**What this task involves**
Repeat the listing in full, exactly as it stands.

·····

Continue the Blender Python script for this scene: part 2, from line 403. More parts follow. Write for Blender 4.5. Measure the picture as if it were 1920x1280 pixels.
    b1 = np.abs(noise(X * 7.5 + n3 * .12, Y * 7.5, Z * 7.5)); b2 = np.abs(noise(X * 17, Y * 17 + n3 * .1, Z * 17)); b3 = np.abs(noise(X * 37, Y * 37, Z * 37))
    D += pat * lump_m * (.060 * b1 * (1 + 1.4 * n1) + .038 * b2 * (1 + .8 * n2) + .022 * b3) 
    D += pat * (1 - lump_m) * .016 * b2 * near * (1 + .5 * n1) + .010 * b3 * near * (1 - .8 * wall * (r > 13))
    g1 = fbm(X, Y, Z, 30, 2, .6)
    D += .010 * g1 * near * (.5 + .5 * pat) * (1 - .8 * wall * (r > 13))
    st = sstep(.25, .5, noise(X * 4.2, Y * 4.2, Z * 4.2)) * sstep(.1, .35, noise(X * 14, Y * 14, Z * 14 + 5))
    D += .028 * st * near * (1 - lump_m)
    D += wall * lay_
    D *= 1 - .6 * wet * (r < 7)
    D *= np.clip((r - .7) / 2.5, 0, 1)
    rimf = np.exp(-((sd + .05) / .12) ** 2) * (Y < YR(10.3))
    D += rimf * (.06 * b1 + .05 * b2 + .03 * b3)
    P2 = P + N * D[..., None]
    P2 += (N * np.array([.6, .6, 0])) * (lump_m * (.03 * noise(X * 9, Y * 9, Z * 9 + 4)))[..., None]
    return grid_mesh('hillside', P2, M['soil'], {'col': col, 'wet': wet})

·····

**Result of the task**
Continue the Blender Python script for this scene: part 2, from line 403. More parts follow. Write for Blender 4.5. Measure the picture as if it were 1920x1280 pixels.
    b1 = np.abs(noise(X * 7.5 + n3 * .12, Y * 7.5, Z * 7.5)); b2 = np.abs(noise(X * 17, Y * 17 + n3 * .1, Z * 17)); b3 = np.abs(noise(X * 37, Y * 37, Z * 37))
    D += pat * lump_m * (.060 * b1 * (1 + 1.4 * n1) + .038 * b2 * (1 + .8 * n2) + .022 * b3) 
    D += pat * (1 - lump_m) * .016 * b2 * near * (1 + .5 * n1) + .010 * b3 * near * (1 - .8 * wall * (r > 13))
    g1 = fbm(X, Y, Z, 30, 2, .6)
    D += .010 * g1 * near * (.5 + .5 * pat) * (1 - .8 * wall * (r > 13))
    st = sstep(.25, .5, noise(X * 4.2, Y * 4.2, Z * 4.2)) * sstep(.1, .35, noise(X * 14, Y * 14, Z * 14 + 5))
    D += .028 * st * near * (1 - lump_m)
    D += wall * lay_
    D *= 1 - .6 * wet * (r < 7)
    D *= np.clip((r - .7) / 2.5, 0, 1)
    rimf = np.exp(-((sd + .05) / .12) ** 2) * (Y < YR(10.3))
    D += rimf * (.06 * b1 + .05 * b2 + .03 * b3)
    P2 = P + N * D[..., None]
    P2 += (N * np.array([.6, .6, 0])) * (lump_m * (.03 * noise(X * 9, Y * 9, Z * 9 + 4)))[..., None]
    return grid_mesh('hillside', P2, M['soil'], {'col': col, 'wet': wet})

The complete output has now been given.